In 2009, Kendall says, the rule explained the practice to be followed when federal agencies "allow employees to send and receive electronic mail messages using a system not operated by the agency."

In that event, the employee must ensure that a record of the e-mail is obtained in a government system.  "Secretary Clinton followed that regulation through her practice of communicating with other Department officials on their state.gov e-mail accounts," Kendall's letter says.

By forwarding and copying messages to department employees at their government addresses, her emails were preserved in the State Department system, he said.

Kendall also said Mrs. Clinton followed government regulations in deciding which emails in her personal accounts were private and which involved official business.

Both federal regulations and the State Department's Foreign Affairs Manual contemplate that kind of review by employees. The Manual, Kendall notes, offers guidance "to direct the preservation of those messages that contain information necessary to ensure that departmental policies, programs, and activities are adequately documented."

Mrs. Clinton provided the State Department printed copies of 30,490 emails from her personal account last December.

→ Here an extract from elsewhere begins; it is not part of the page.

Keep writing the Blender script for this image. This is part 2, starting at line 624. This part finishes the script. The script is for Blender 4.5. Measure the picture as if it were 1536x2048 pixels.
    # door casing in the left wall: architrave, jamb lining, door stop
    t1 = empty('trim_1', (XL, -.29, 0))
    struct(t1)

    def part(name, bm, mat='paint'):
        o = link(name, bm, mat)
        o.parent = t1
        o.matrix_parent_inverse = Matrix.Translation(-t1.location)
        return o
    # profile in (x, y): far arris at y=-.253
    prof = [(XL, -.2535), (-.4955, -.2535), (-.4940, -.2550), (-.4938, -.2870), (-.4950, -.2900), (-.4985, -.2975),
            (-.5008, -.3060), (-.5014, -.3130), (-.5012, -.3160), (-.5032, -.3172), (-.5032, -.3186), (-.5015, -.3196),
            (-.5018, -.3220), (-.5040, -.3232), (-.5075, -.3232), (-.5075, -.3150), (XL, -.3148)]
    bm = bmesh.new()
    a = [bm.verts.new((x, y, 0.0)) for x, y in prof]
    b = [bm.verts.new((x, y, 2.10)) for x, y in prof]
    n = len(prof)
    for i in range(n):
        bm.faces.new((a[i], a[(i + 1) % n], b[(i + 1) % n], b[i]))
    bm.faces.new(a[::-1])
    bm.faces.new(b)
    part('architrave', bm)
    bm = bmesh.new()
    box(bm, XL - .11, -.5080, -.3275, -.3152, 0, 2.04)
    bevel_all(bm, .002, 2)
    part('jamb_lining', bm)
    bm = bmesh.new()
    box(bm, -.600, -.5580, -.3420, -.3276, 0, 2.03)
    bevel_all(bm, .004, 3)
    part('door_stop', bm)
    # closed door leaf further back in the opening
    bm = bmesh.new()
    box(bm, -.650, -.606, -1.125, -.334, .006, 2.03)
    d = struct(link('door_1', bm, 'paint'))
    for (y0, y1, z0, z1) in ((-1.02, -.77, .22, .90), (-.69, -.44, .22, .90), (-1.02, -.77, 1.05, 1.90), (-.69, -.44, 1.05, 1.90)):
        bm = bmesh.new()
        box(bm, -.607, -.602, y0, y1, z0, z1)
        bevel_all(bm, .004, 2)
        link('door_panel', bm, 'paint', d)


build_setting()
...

Roughly 90% of them were sent to or received by a government employee with a state.gov address, Kendall said. 

Of the rest, Kendall says, "we anticipate that many" will prove to have been of a personal nature that did not need to be preserved.

In March 2015, the Government Accounting Office found that the State Department’s archiving system was seriously flawed and that only a small percentage of emails were actually saved during the period in question.

But Clinton campaign officials have said that if not for her private email system, many of the messages she sent during that period might not have been saved if she had used a state.gov account.

"That's one of the ironies here," a campaign official said Saturday.  "If not for the records now available from her personal accounts, many of the e-mails she sent during that period would not have been archived."